City seeks to shape KGB design

Traffic moves through the intersection of the Parks Highway and Knik-Goose Bay Road Saturday morning. The state wants to expand Knik-Goose Bay from two lanes to four all the way to Settler’s
Traffic moves through the intersection of the Parks Highway and Knik-Goose Bay Road Saturday morning. The state wants to expand Knik-Goose Bay from two lanes to four all the way to Settler’s Bay Drive. If the state agrees to do the portion in Wasilla city limits — the first three miles — the city will work to build out its grid. ROBERT DeBERRY/Frontiersman.com

WASILLA — As the struggle over expanding the Parks Highway from two lanes to four from Wasilla to Big Lake Road continues, city officials are already preparing for the next fight — Knik-Goose Bay Road.

“We’re trying to get out in front of this one,” said Wasilla Public Works Director Archie Giddings.

Toward that, the city hired a consultant to study the traffic and help work with the state Department of Transportation.

“I know the reason why the mayor and Archie brought me here is they were looking for a way to negotiate a better design of Knik-Goose Bay Road,” said Gary Toth, an independent consultant in transportation planning and engineering.

Toth spoke Friday, the day after he and other city officials sat down with state Department of Transportation officials to lay out their ideas.

“They kept their cards close to the vest,” Toth said. “But we didn’t think that they were, based on one 90-minute meeting, going to say, ‘we’ll do it your way.’”

And, unlike the Parks Highway project, which is set to start construction in 2014, the city has more time to workout a plan with the state. The KGB expansion won’t open until 2019, meaning design work likely won’t start until 2015.

So, what is the city’s proposal?

Essentially, Toth said, it’s a bargain. The state wants to expand Knik-Goose Bay Road from two lanes to four all the way to Settler’s Bay Drive. But if the state agrees to design the upgrade as four lanes with a center turn lane through the Wasilla city limits — the first three miles — the city will work to build out its road grid.

The goal, he said, would be to “keep as much of the traffic off of KGB Road as possible.”

He said that in his experience — 34 years working for the New Jersey transportation department — road planners and designers tend to work “in a silo.” The state takes care of its roads, the city takes care of its roads, but they never get together and take a look at how one affects the other.
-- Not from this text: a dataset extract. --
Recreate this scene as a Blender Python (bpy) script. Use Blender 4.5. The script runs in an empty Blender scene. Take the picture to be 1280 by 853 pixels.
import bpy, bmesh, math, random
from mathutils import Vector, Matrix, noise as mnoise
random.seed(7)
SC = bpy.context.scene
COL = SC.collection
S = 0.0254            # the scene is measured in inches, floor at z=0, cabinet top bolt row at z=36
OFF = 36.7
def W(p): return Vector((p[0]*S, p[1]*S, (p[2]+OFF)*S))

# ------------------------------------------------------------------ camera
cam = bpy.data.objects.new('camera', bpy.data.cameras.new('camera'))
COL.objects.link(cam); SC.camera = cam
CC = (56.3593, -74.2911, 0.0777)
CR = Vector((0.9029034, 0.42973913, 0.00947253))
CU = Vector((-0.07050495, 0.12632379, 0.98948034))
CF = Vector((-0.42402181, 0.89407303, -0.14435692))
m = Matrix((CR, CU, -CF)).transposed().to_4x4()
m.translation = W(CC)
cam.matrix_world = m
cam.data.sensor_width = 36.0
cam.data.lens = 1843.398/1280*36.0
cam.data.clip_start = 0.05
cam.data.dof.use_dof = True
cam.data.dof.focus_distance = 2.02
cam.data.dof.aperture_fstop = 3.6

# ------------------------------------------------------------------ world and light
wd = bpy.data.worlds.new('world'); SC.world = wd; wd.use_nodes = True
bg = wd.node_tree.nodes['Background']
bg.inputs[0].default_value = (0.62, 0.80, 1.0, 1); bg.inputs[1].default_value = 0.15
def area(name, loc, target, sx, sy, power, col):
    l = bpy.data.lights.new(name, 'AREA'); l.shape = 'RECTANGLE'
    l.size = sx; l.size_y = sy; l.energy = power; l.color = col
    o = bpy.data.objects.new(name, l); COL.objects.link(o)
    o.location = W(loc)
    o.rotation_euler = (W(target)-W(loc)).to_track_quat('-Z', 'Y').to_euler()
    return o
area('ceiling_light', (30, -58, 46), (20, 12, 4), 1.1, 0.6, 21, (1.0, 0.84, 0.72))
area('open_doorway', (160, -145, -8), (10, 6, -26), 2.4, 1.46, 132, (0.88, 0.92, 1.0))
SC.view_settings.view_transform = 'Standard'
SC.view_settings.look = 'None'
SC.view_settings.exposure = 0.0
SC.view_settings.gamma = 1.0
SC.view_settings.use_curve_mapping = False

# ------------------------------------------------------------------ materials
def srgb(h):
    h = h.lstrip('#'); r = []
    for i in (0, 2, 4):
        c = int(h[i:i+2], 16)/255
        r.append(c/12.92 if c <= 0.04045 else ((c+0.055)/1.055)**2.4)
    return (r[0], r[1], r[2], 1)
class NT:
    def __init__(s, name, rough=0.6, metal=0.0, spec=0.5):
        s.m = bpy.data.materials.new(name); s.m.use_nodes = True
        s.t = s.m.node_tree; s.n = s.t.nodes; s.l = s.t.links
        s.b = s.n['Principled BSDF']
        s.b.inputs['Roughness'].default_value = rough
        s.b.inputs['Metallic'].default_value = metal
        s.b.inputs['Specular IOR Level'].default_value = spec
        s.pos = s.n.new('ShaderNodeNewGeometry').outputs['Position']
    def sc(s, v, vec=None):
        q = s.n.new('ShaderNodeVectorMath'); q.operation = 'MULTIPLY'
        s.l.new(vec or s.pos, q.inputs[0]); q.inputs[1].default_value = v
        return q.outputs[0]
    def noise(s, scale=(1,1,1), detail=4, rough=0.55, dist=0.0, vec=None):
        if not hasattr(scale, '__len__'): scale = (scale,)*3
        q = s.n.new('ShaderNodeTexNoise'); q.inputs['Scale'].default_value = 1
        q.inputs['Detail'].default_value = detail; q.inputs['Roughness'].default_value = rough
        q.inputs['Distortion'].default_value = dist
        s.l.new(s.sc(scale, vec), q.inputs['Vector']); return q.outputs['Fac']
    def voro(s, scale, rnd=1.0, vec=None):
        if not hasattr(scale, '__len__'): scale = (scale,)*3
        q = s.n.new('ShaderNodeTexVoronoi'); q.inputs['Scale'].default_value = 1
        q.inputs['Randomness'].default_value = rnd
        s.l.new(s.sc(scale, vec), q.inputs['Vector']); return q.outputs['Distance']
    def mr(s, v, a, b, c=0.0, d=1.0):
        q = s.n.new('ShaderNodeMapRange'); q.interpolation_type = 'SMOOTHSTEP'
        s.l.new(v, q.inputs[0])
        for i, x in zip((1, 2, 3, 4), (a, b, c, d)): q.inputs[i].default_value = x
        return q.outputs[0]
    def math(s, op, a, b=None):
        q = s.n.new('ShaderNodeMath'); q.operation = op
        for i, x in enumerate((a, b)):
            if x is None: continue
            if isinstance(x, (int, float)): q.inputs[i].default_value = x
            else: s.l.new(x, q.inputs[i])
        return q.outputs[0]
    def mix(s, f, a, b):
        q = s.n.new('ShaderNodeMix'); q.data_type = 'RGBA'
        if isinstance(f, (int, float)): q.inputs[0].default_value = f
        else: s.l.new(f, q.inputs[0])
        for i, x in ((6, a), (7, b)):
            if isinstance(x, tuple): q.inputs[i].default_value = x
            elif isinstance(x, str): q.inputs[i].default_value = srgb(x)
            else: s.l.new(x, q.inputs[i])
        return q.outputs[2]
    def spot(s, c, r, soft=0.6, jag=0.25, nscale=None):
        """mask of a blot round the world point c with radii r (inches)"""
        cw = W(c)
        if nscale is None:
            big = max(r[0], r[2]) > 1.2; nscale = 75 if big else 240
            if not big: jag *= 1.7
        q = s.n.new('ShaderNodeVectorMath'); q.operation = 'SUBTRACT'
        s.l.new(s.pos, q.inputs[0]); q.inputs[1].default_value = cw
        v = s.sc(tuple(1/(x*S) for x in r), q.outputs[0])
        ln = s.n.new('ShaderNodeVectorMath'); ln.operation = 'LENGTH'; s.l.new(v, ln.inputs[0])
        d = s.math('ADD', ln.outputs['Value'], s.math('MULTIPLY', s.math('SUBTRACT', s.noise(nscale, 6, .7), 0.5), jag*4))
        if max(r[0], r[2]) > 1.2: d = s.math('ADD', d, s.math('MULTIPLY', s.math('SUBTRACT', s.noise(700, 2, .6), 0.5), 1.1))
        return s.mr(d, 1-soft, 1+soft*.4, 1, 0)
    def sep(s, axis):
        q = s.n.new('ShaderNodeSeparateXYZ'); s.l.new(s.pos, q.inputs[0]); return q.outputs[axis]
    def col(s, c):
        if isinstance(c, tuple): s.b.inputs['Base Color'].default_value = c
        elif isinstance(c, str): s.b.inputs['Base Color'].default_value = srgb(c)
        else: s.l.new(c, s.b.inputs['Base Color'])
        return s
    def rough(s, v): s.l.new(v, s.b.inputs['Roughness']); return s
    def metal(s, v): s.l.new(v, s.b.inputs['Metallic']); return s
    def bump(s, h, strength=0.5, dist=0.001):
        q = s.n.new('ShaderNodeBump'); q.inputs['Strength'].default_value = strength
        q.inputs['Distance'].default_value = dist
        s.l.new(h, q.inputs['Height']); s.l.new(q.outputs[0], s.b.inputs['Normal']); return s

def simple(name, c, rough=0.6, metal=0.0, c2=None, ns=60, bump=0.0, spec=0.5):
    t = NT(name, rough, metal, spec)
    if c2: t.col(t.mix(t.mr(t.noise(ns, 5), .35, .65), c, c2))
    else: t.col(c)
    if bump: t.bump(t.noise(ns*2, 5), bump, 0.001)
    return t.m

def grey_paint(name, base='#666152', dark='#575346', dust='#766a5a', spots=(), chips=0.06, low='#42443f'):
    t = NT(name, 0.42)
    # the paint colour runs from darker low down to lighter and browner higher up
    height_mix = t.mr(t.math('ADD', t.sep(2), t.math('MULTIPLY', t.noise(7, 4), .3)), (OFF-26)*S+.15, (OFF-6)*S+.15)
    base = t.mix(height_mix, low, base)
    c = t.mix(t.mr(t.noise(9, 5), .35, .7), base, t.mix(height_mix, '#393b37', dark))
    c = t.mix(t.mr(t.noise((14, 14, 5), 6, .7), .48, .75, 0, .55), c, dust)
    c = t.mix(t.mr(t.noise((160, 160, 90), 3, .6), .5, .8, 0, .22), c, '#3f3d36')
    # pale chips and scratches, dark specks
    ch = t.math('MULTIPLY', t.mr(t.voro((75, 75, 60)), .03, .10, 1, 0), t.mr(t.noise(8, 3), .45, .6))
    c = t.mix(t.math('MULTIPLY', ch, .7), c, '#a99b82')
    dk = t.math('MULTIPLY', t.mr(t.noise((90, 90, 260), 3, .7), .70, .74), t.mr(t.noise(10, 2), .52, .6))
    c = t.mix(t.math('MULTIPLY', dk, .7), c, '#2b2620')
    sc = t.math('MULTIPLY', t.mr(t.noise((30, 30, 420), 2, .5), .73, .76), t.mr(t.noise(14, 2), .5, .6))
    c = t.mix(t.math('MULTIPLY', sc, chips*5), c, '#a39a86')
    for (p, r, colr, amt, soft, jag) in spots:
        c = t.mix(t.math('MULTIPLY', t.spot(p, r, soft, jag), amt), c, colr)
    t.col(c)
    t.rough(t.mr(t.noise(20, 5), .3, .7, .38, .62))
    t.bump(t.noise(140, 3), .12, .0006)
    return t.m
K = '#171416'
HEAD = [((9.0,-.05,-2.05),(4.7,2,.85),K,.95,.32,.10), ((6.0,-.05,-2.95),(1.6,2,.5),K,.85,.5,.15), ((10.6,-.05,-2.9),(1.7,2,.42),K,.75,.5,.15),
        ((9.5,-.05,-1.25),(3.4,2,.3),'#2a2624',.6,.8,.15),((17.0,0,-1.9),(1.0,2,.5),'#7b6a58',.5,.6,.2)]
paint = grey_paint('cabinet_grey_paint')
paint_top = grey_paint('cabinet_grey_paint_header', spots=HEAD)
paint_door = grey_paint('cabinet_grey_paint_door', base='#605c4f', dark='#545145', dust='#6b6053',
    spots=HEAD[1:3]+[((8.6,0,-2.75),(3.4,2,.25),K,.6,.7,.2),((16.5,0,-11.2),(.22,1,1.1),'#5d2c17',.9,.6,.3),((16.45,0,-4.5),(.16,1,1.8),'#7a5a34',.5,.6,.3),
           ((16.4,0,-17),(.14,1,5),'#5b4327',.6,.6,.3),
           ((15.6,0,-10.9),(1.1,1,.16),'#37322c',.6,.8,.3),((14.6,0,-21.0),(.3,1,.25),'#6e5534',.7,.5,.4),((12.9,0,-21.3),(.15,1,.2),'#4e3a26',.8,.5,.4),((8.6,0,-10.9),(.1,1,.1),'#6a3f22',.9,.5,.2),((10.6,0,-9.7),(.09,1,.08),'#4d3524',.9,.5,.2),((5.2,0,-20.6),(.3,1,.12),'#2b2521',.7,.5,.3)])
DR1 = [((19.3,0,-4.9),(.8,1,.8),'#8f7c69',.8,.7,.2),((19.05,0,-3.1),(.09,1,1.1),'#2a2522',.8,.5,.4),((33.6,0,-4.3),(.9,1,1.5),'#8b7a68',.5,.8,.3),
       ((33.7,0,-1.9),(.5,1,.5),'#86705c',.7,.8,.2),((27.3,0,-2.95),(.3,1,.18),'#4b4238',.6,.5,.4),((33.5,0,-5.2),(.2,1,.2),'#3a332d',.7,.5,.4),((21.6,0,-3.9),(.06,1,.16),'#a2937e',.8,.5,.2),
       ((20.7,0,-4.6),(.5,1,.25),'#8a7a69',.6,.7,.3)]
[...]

But, Toth said, that leads to only temporary fixes.

“There’s been no city in the country that has been successful in eliminating congestion by building wider, straighter, faster roads only,” Toth said.

Yes, traffic gets better briefly, but soon the state or city is back at it, tearing up roads and adding more lanes. Atlanta, he said, is considering 23 lanes going into the city. That, he said, should be a sign that there are better ways to do this.

So what’s the plan? Giddings said it involves things like the downtown couplet of one-way streets, the Mack Road expansion and other projects to create a grid system of roads in downtown Wasilla. The theory is that if more motorists can be enticed off of KGB and on to side roads, the solution created is more permanent.

Toth said it makes no sense to upgrade a main road, but not improve the network of side roads, which local drivers also use.

“Who am I kidding? What’s the point of widening the big road? The problem is everywhere,” he said.